--- Start STORED DATA ---
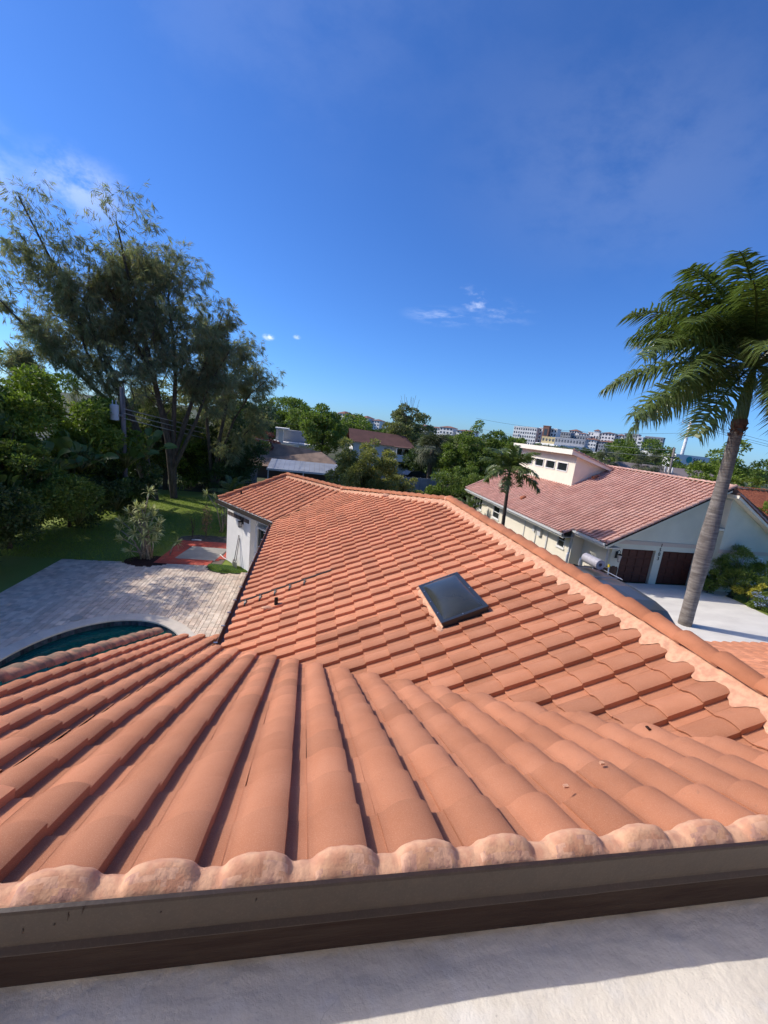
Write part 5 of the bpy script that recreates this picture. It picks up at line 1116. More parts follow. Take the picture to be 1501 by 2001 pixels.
# fan palm far off right of centre
def fan_mesh(r=1.0, n=26, seed=1):
    rs = random.Random(seed); V = []; F = []
    for k in range(n):
        a = -2.2 + 4.4 * k / (n - 1); L = r * rs.uniform(.85, 1.1); d = Vector((math.cos(a), math.sin(a), 0)); w = Vector((-d.y, d.x, 0)) * .03 * r; o = len(V)
        V += [(0, 0, 0), tuple(d * L * .6 + w + Vector((0, 0, .04))), tuple(d * L + Vector((0, 0, -.35 * L))), tuple(d * L * .6 - w + Vector((0, 0, .04)))]; F.append((o, o + 1, o + 2, o + 3))
    me = bpy.data.meshes.new('fan_leaf'); me.from_pydata(V, [], F); me.update(); me.materials.append(M['leaf_grey']); return me
FN = fan_mesh()
def fanpalm(label, x, y, zt, s, n=40, seed=0, zg=G, group='fan palms in the gardens beyond'):
    rs = random.Random(seed); t = empty('fan_palm', label, 'palm', group); MB().tube([(x, y, zg), (x, y, zt)], [.2 * s, .17 * s], 10).build('trunk', M['bark'], t, smooth=True)
    for k in range(n):
        az, el = rs.uniform(0, 6.28), rs.uniform(-1.2, 1.2); pl_ = .9 * s; d = Vector((math.cos(az) * math.cos(el), math.sin(az) * math.cos(el), math.sin(el)))
        o = link('frond', FN, t); o.matrix_basis = Matrix.Translation(Vector((x, y, zt)) + d * pl_) @ Matrix.Rotation(az, 4, 'Z') @ Matrix.Rotation(-el, 4, 'Y') @ Matrix.Scale(s * rs.uniform(.8, 1.1), 4)
fanpalm('shaggy fan palm with a bare trunk standing beyond the left end of the pink roof', 15.0, 48, -.6, 1.5, 60, 4)
fanpalm('pale fan palm between the pink roof and the tall white pole', 43.5, 46, .3, 1.3, 40, 6)
fanpalm('small fan palm beside the grey roof right of the first one', 41.0, 50, .5, 1.2, 36, 8)
FD = [frond_mesh(L=1.9, n=44, droop=1.2, wl=.34, lw=.03, lift=.5, seed=21, plum=.3)]
for lb, x, y, z, s, sd in (('low feathery palm peeping over the white wing roof end', -3.9, 24.0, -3.7, .95, 1), ('sago-like ferny plant by the dark fence beyond the ridge', 12.4, 30.5, -4.6, .8, 2), ('second sago-like plant by the dark fence, nearer the pink roof', 14.0, 31.0, -4.6, .8, 3)):
    palm('low_palm', lb, (x, y, G), (x, y, z), .14, .12, ring(18, sd, (55, 25, 5, 70)), FD, s, group='low palms', bark='darkbark')

# ---- variegated dracaena clump and small plants
def rosette(n=30, L=.40, seed=0):
    rs = random.Random(seed); V = []; F = []
    for k in range(n):
        az, el = rs.uniform(0, 6.28), rs.uniform(-.5, 1.35); d = Vector((math.cos(az) * math.cos(el), math.sin(az) * math.cos(el), math.sin(el))); s = d.cross(Vector((0, 0, 1))).normalized() * .021; l = L * rs.uniform(.75, 1.15); o = len(V)
        V += [tuple(-s), tuple(s), tuple(d * l * .6 + s), tuple(d * l * .6 - s), tuple(d * l + Vector((0, 0, -.07)))]; F += [(o, o + 1, o + 2, o + 3), (o + 3, o + 2, o + 4)]
    me = bpy.data.meshes.new('leaf_rosette'); me.from_pydata(V, [], F); me.update(); me.materials.append(M['leaf_yucca']); return me
RO = [rosette(seed=k) for k in range(3)]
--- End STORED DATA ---
- **EXERCISE DETAILS**
From start to finish, output the listing exactly, but omit its pictures.

- **RESPONSE**
Write part 5 of the bpy script that recreates this picture. It picks up at line 1116. More parts follow. Take the picture to be 1501 by 2001 pixels.
# fan palm far off right of centre
def fan_mesh(r=1.0, n=26, seed=1):
    rs = random.Random(seed); V = []; F = []
    for k in range(n):
        a = -2.2 + 4.4 * k / (n - 1); L = r * rs.uniform(.85, 1.1); d = Vector((math.cos(a), math.sin(a), 0)); w = Vector((-d.y, d.x, 0)) * .03 * r; o = len(V)
        V += [(0, 0, 0), tuple(d * L * .6 + w + Vector((0, 0, .04))), tuple(d * L + Vector((0, 0, -.35 * L))), tuple(d * L * .6 - w + Vector((0, 0, .04)))]; F.append((o, o + 1, o + 2, o + 3))
    me = bpy.data.meshes.new('fan_leaf'); me.from_pydata(V, [], F); me.update(); me.materials.append(M['leaf_grey']); return me
FN = fan_mesh()
def fanpalm(label, x, y, zt, s, n=40, seed=0, zg=G, group='fan palms in the gardens beyond'):
    rs = random.Random(seed); t = empty('fan_palm', label, 'palm', group); MB().tube([(x, y, zg), (x, y, zt)], [.2 * s, .17 * s], 10).build('trunk', M['bark'], t, smooth=True)
    for k in range(n):
        az, el = rs.uniform(0, 6.28), rs.uniform(-1.2, 1.2); pl_ = .9 * s; d = Vector((math.cos(az) * math.cos(el), math.sin(az) * math.cos(el), math.sin(el)))
        o = link('frond', FN, t); o.matrix_basis = Matrix.Translation(Vector((x, y, zt)) + d * pl_) @ Matrix.Rotation(az, 4, 'Z') @ Matrix.Rotation(-el, 4, 'Y') @ Matrix.Scale(s * rs.uniform(.8, 1.1), 4)
fanpalm('shaggy fan palm with a bare trunk standing beyond the left end of the pink roof', 15.0, 48, -.6, 1.5, 60, 4)
fanpalm('pale fan palm between the pink roof and the tall white pole', 43.5, 46, .3, 1.3, 40, 6)
fanpalm('small fan palm beside the grey roof right of the first one', 41.0, 50, .5, 1.2, 36, 8)
FD = [frond_mesh(L=1.9, n=44, droop=1.2, wl=.34, lw=.03, lift=.5, seed=21, plum=.3)]
for lb, x, y, z, s, sd in (('low feathery palm peeping over the white wing roof end', -3.9, 24.0, -3.7, .95, 1), ('sago-like ferny plant by the dark fence beyond the ridge', 12.4, 30.5, -4.6, .8, 2), ('second sago-like plant by the dark fence, nearer the pink roof', 14.0, 31.0, -4.6, .8, 3)):
    palm('low_palm', lb, (x, y, G), (x, y, z), .14, .12, ring(18, sd, (55, 25, 5, 70)), FD, s, group='low palms', bark='darkbark')

# ---- variegated dracaena clump and small plants
def rosette(n=30, L=.40, seed=0):
    rs = random.Random(seed); V = []; F = []
    for k in range(n):
        az, el = rs.uniform(0, 6.28), rs.uniform(-.5, 1.35); d = Vector((math.cos(az) * math.cos(el), math.sin(az) * math.cos(el), math.sin(el))); s = d.cross(Vector((0, 0, 1))).normalized() * .021; l = L * rs.uniform(.75, 1.15); o = len(V)
        V += [tuple(-s), tuple(s), tuple(d * l * .6 + s), tuple(d * l * .6 - s), tuple(d * l + Vector((0, 0, -.07)))]; F += [(o, o + 1, o + 2, o + 3), (o + 3, o + 2, o + 4)]
    me = bpy.data.meshes.new('leaf_rosette'); me.from_pydata(V, [], F); me.update(); me.materials.append(M['leaf_yucca']); return me
RO = [rosette(seed=k) for k in range(3)]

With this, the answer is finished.